November 18, 2018
by Virginia Bellis Brandabur
What a pleasure to have Mark Allen Cunningham join us tonight. He is the founder of the award-winning local literary publishing house, Atelier26, and an all-around champion of writers and reading. Mark has been known to say that “a good library is a monument to curiosity, to being awake in the world.” As an author, Mark has worked hard to contribute to our “monuments of curiosity,” writing 4 novels, 1 short story collection, a book of essays on the creative life, and a book of cultural criticism. His latest contribution, hot off the press just this past September, is the novel, Perpetua’s Kin.

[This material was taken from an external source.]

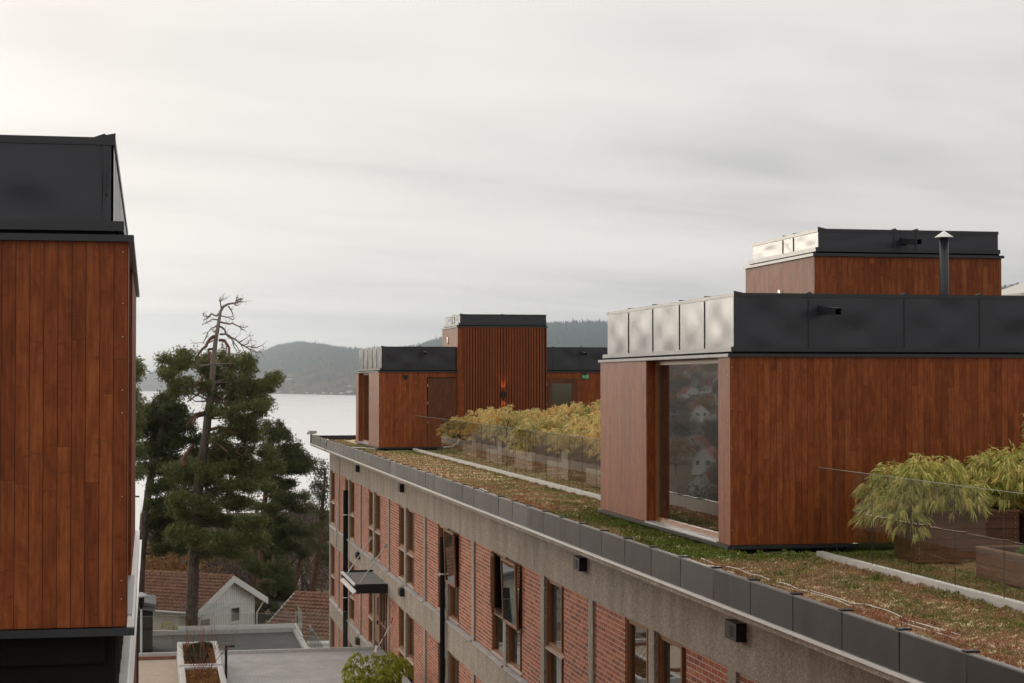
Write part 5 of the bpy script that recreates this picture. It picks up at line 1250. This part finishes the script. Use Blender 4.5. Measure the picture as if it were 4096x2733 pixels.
tree('spreading_pine', 'dark pine with layered boughs right of the tall pine', 124.0, [(2,1490,1150),(2,1500,1400),(3,1190,60),(3,1175,240),(3,1160,420),(3,1150,600),(3,1138,800),(3,1130,950)], [.03,.09,.13,.16,.18,.2,.22,.24], c_right, m_needle2, m_barkr, dens=420,
     branches=[(3, ((1170,340),(1260,350),(1340,310),(1400,300)), .05, .02), (3, ((1172,250),(1230,230),(1290,240)), .05, .02)])
c_olive = [(3,1560,30,50,40),(3,1590,80,55,40),(3,1520,150,60,40),(3,1600,170,50,50),(3,1550,230,60,35),(3,1610,290,50,40),(3,1500,320,60,35),(3,1590,380,60,45),(3,1540,460,70,40),(3,1610,520,50,45),(3,1560,600,60,40),(3,1600,680,50,40),(3,1500,560,50,35)]
tree('slender_pine', 'slender pine with an orange trunk next to the corner of the brick building', 118.0, [(3,1600,60),(3,1592,200),(3,1572,380),(3,1560,560),(3,1540,720),(3,1520,860),(3,1508,1000)], [.05,.10,.14,.17,.19,.2,.22], c_olive, m_needle3, m_barkr, dens=190, L=.14, nn=6,
     branches=[(3, ((1575,380),(1600,370),(1640,350)), .05, .02), (3, ((1565,560),(1600,545),(1640,530)), .05, .02), (3, ((1530,780),(1570,770),(1600,800)), .04, .02), (3, ((1530,830),(1620,825)), .05, .03), (3, ((1520,880),(1570,885),(1620,905)), .04, .02)])
tree('crooked_pine', 'thin crooked pine trunk curving between the spreading pine and the slender pine', 125.0, [(3,1500,585),(3,1455,600),(3,1430,680),(3,1405,790),(3,1385,880),(3,1362,990)], [.08,.12,.15,.16,.18,.2], [(3,1450,520,80,40),(3,1400,470,70,40),(3,1440,640,40,30)], m_needle2, m_barkr, dens=300)
c_dk = [(3,1180,780,90,50),(3,1250,850,100,50),(3,1190,900,80,50),(3,1290,940,90,50),(3,1200,960,90,40),(3,1350,900,60,40),(3,1100,740,80,40),(3,1030,700,60,35),(3,1310,780,60,40),(3,1260,730,70,35)]
tree('young_spruce', 'dark bushy spruce behind the white gable', 116.0, [(3,1230,660),(3,1225,800),(3,1220,1000)], [.04,.1,.14], c_dk, m_needle2, m_bark, dens=420)
blob_bush('garden_hedge', 'bright green climber bush rising beside the white gable', [tuple(at(*zp(3, x, y), 110))+(.45,) for x, y in ((1185,890),(1200,950),(1180,1010),(1230,1040),(1130,1060),(1270,1060),(1150,1120),(1240,1120),(1100,1140),(1190,870))], 700, .14, .05, m_bush if False else m_needle3, 'bush')
for x, y0, y1, r_, Yv, l in ((955, 700, 900, .13, 135, 'orange pine trunk standing just left of the white gable peak'), (1090, 640, 1000, .16, 128, 'pine trunk rising behind the right slope of the white gable'), (1138, 660, 900, .12, 150, 'thin pine trunk right of the white gable slope'), (878, 700, 820, .10, 150, 'thin dark trunk above the tiled ridge')):
    tree('background_pine', l, Yv, [(3,x+14,y0-120),(3,x+6,(y0+y1)/2),(3,x-4,y1),(3,x-6,y1+120)], [r_*.8,r_,r_*1.05,r_*1.1], [(3,x+10,y0-120,80,50),(3,x+50,y0-170,80,40),(3,x-40,y0-160,70,40)], m_needle2, m_barkr, dens=300)
# edge-of-frame crown peeping out beside the left pavilion
tree('hidden_pine', 'pine crown peeping out right beside the left pavilion wall', 88.0, [(2,240,600),(2,235,1000),(2,230,1568),(3,180,700)], [.05,.12,.18,.2], [(2,300,700,45,45),(2,290,760,50,40),(2,320,680,25,30),(2,310,980,45,30),(2,290,1010,50,40),(2,260,640,50,50),(2,310,1130,40,40),(2,270,900,40,40),(2,300,1250,40,40),(2,300,1400,50,60),(2,290,1540,60,60)], m_needle, m_bark, dens=420)

# leafless and autumn trees in the gardens behind, each its own tree
def bare_tree(name, label, X, Y, h, spread, mat, n=900, L=.9, Wd=.022, group='garden trees behind the pines'):
    z0 = float(ground_h(np.array([X]), np.array([Y]))[0])-.3
    P = thing(name, label, 'tree', (X, Y, z0), 0, group)
    m = MB(); m.tube([(0, 0, 0), (.1, 0, h*.35), (-.05, 0, h*.7)], [.16, .12, .06], 8)
    for k in range(9):
        a = rng.uniform(0, 6.28); z = h*rng.uniform(.25, .6); m.tube([(0, 0, z), (math.cos(a)*spread*.4, math.sin(a)*spread*.4, z+h*.15), (math.cos(a)*spread*.85, math.sin(a)*spread*.85, z+h*.32)], [.06, .04, .015], 5, False)
    m.build('trunk', m_bark, P, world=False)
    v = rng.normal(0, 1, (n, 3)); v /= np.linalg.norm(v, axis=1, keepdims=True); v *= (rng.random(n)**.4)[:, None]
    c = v*np.array([spread, spread, h*.36])+np.array([0, 0, h*.62]); d = v+rng.normal(0, .5, (n, 3))+np.array([0, 0, .3]); d /= np.linalg.norm(d, axis=1, keepdims=True)
    s_ = np.cross(d, rng.normal(0, 1, (n, 3))); s_ /= np.linalg.norm(s_, axis=1, keepdims=True); ll = L*rng.uniform(.5, 1.3, (n, 1))
    V = np.stack([c-s_*Wd, c+s_*Wd, c+d*ll], 1).reshape(-1, 3)
    np_mesh('crown', V, np.arange(len(V)).reshape(-1, 3), mat, P); return P
bt = bare_tree('bare_tree', 'leafless brown garden tree filling the background between the pine trunks', 6.0, 150, 9, 4.5, m_brownt, 2600, 1.0, .03)
at_ = bare_tree('autumn_tree', 'orange leaved garden tree behind the tiled ridge on the left', -1.0, 140, 7.5, 3.8, m_autumn, 2600, .22, .11)
k = 0; rown = iter(('first', 'second', 'third', 'fourth', 'fifth', 'sixth', 'seventh', 'eighth', 'hindmost'))
for Yv in (138, 165, 195, 230, 270, 320, 380, 450, 520):
    nx = 5; rn = next(rown)
    for i in range(nx):
        az_ = R(-5.5+12.5*i/(nx-1)+rng.uniform(-.9, .9)); X = Yv*math.tan(az_); Y = Yv+rng.uniform(-9, 9)
        zg = float(ground_h(np.array([X]), np.array([Y]))[0])-.3
        src_ = at_ if rng.random() < (.45 if az_ < 0.02 else .15) else bt
        o = dup(src_, (X, Y, zg), ('orange leaved' if src_ is at_ else 'leafless brown')+' garden tree behind the pines, %s in the %s garden row' % (('leftmost', 'second from left', 'middle', 'second from right', 'rightmost')[i], rn), rz=rng.uniform(0, 6.28))
        s_ = rng.uniform(.8, 1.3); o.scale = (s_, s_, s_)
for k in range(190):        # hillside trees seen mirrored in the glass
    r_, a_ = (rng.uniform(90, 400), rng.uniform(-20, -8)) if k < 34 else (rng.uniform(320, 1250), rng.uniform(-19.5, -14.2)); x, y = r_*math.sin(R(a_)), r_*math.cos(R(a_)); z = float(ground_h(np.array([x]), np.array([y]))[0])
    src_ = at_ if k % 5 < 2 else bt
    o = dup(src_, (x, y, z-.4), ('orange leaved' if src_ is at_ else 'leafless brown')+' hillside tree mirrored in the windows', rz=rng.uniform(0, 6.28), group='hillside trees mirrored in windows'); s_ = rng.uniform(.8, 1.5); o.scale = (s_, s_, s_)
litter(-8, 18, 94.3, 112, -15, 10, 'fallen leaves behind the deck') if False else None

# ------------------------------------------------------------ haze
m = MB(); m.box(-9500, 9500, -800, 14500, -90, 420)
hz = m.build('haze', None); prop(hz, kind='stuff'); hz['label'] = 'thin bluish haze over the fjord and hills'; hz['category'] = 'haze'
hm = bpy.data.materials.new('haze_mat'); hm.use_nodes = True; t = NT(hm.node_tree); t.n.clear()
v = t.node('ShaderNodeVolumePrincipled'); v.inputs['Color'].default_value = (.79, .90, 1.0, 1); v.inputs['Density'].default_value = 1.0e-4; v.inputs['Anisotropy'].default_value = .80
t.l.new(v.outputs[0], t.node('ShaderNodeOutputMaterial').inputs['Volume']); hz.data.materials.append(hm)
S.cycles.volume_step_rate = 1.0; S.cycles.volume_max_steps = 64
S.cycles.transparent_max_bounces = 16; S.cycles.max_bounces = 8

A story that spans five generations and over one hundred years of American history, Perpetua’s Kin has been described as “kaleidoscopic,” “intricately woven,” “having the complexity of a rare smoky scotch;” its style is one of “verbal pointillism,” “resembling dits and dots of the telegraph system.”
The image that comes to my mind when I think of Perpetua’s Kin is that of an early American quilt: colorful, complex and redolent of history.
Perhaps this image arises because Perpetua’s Kin is not one story, but scraps of many: heartbreaking love affair, unsettling murder mystery, grisly war chronicle, missing person account, family narrative, and also a record of our human obsession with frontiers, both technological and continental. These are not new stories, of course. Yet Mark has re-appropriated them, pairing and re-pairing these various narratives of patriotism and love, shame and war, quilting disparate moments in time together with voices of characters who are discarnate from those moments, revealing how all these fragments compliment and contrast and work together to demand that we consider afresh a history we thought we already knew.
As Mark’s character tells us, “It falls to us to interpret the whole – all the broken signals as one, yes? We tune ourselves, you might say, to the music entire and not the separate notes. The whole and not the parts.”
Please welcome Mark Allen Cunningham.